Although Morales was found in a home tied to the cartel during the Oct. 13 bust, he wasn't identified as a main target of the investigation and prosecutors didn't have enough to convict him, Babeu said. Guns were found in that home, but not drugs.

Although Babeu acknowledged that his agency was involved in the decision to turn over Morales to the Border Patrol, he said it was the federal government's responsibility to prosecute him for felony re-entry into the U.S. because he had been deported at least once before. The fact that he wasn't prosecuted shows that the law isn't being enforced, he said.

"There's no consequences," he said.

Officials with U.S. Immigration and Customs Enforcement and the Border Patrol didn't immediately respond to requests for comment Tuesday.
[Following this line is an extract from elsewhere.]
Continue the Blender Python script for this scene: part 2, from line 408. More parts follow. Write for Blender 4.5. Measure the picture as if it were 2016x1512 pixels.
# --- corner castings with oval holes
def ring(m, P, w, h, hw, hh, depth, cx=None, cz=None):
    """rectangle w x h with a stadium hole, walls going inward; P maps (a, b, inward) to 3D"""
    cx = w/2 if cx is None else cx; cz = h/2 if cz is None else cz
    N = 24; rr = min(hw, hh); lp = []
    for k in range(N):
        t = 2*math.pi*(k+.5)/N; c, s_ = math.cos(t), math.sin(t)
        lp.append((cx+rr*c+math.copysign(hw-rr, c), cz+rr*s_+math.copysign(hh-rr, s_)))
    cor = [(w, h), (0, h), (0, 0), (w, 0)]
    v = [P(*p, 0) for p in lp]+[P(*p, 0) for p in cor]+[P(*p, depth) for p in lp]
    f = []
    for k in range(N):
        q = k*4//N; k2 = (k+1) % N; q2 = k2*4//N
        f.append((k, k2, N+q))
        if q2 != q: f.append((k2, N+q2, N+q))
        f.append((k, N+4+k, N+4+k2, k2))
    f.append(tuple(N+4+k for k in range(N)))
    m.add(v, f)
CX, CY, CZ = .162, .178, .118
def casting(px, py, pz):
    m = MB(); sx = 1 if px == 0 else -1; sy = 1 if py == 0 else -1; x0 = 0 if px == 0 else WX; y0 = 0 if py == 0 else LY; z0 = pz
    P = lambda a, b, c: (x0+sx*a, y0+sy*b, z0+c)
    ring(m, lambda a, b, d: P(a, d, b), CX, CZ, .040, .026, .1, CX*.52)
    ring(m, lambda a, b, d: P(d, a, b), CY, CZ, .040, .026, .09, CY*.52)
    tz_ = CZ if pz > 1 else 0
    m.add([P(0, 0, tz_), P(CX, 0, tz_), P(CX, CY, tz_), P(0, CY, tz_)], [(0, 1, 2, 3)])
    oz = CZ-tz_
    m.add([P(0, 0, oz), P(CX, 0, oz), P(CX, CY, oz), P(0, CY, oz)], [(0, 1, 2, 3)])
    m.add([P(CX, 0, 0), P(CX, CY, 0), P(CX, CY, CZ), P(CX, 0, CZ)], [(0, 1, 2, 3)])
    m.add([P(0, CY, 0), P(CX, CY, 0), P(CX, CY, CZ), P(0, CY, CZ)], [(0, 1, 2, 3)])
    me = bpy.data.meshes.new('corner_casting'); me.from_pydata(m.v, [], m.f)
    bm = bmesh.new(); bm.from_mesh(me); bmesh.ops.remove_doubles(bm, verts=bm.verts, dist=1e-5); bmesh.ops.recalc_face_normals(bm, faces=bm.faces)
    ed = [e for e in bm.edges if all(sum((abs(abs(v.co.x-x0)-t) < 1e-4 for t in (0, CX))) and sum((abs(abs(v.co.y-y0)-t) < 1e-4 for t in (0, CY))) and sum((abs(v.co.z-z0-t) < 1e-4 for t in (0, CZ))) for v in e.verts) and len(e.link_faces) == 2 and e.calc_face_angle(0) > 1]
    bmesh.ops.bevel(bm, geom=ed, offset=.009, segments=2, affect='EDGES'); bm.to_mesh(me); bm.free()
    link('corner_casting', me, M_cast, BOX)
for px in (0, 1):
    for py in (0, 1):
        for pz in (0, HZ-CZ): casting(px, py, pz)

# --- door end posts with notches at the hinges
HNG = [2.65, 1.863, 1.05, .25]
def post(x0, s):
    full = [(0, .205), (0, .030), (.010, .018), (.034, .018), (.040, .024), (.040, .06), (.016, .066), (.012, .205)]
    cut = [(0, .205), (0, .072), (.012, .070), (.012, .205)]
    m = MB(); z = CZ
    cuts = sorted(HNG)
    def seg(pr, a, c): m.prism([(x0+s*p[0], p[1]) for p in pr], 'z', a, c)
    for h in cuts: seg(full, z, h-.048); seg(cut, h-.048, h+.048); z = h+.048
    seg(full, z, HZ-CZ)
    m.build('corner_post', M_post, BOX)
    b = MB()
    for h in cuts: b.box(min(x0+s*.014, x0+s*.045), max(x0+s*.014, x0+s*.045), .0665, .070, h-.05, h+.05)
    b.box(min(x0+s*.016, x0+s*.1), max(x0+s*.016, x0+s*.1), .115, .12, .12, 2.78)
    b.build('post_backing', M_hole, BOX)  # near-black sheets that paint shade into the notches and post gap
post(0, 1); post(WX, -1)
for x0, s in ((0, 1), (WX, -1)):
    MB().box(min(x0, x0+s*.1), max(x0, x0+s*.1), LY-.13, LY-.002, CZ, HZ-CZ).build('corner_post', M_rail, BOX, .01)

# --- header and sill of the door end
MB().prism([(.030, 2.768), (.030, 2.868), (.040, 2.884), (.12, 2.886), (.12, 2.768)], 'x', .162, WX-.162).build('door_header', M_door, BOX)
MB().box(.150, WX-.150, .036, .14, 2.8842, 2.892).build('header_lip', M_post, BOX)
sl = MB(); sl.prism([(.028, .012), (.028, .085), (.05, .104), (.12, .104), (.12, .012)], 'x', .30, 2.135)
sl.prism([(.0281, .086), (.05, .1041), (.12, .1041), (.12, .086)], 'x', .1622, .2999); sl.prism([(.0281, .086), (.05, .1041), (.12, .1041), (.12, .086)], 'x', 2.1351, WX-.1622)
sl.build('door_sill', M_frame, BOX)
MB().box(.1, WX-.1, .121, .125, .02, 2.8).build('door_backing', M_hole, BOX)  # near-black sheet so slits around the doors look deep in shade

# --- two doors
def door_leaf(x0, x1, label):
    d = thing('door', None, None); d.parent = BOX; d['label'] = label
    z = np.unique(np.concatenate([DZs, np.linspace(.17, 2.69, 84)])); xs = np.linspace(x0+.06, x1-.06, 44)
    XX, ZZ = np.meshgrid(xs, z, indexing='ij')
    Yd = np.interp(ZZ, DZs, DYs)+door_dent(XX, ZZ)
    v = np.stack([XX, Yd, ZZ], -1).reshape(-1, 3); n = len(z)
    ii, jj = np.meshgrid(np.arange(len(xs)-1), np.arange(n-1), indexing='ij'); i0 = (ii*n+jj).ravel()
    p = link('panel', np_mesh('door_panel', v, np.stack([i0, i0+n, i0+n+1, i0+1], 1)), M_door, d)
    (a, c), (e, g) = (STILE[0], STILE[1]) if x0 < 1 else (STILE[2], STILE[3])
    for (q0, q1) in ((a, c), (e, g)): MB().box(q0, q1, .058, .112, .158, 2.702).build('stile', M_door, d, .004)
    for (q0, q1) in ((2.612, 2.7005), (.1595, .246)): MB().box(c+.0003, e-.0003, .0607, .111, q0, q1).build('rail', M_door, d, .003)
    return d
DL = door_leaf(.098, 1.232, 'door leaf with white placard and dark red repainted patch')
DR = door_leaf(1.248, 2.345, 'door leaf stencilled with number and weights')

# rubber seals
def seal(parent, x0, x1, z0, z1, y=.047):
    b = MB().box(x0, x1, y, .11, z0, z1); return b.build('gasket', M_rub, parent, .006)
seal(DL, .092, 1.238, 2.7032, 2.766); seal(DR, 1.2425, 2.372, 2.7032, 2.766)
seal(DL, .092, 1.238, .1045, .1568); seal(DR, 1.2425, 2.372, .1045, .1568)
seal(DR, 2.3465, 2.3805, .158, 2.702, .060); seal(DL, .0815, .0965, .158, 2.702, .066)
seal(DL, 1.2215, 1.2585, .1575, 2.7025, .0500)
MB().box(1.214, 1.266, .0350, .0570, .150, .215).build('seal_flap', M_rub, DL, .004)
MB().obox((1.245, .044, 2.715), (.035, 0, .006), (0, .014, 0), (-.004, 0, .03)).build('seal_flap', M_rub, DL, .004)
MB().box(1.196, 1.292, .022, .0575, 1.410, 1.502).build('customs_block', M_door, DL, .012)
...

The long-term investigation of the Sinaloa cartel's Arizona offshoot began in June 2010 after a traffic stop in Stanfield turned up 1,500 pounds of pot and a suspected smuggler began giving authorities information.

In three busts in September and October, ICE'S Homeland Security Investigations and the Pinal County Sheriff's Office arrested a total of 76 suspected smugglers, and seized more than 61,000 pounds of pot, about 160 pounds of heroin, about 210 pounds of cocaine, nearly $760,000 in cash, and 108 weapons, including assault rifles and shotguns.

The busts dismantled the ring, which they said was responsible for bringing more than $33 million worth of drugs through the state's western desert every month for distribution nationwide, authorities said.

They believed the ring was in operation for at least five years and netted profits of $2.2 billion in that time.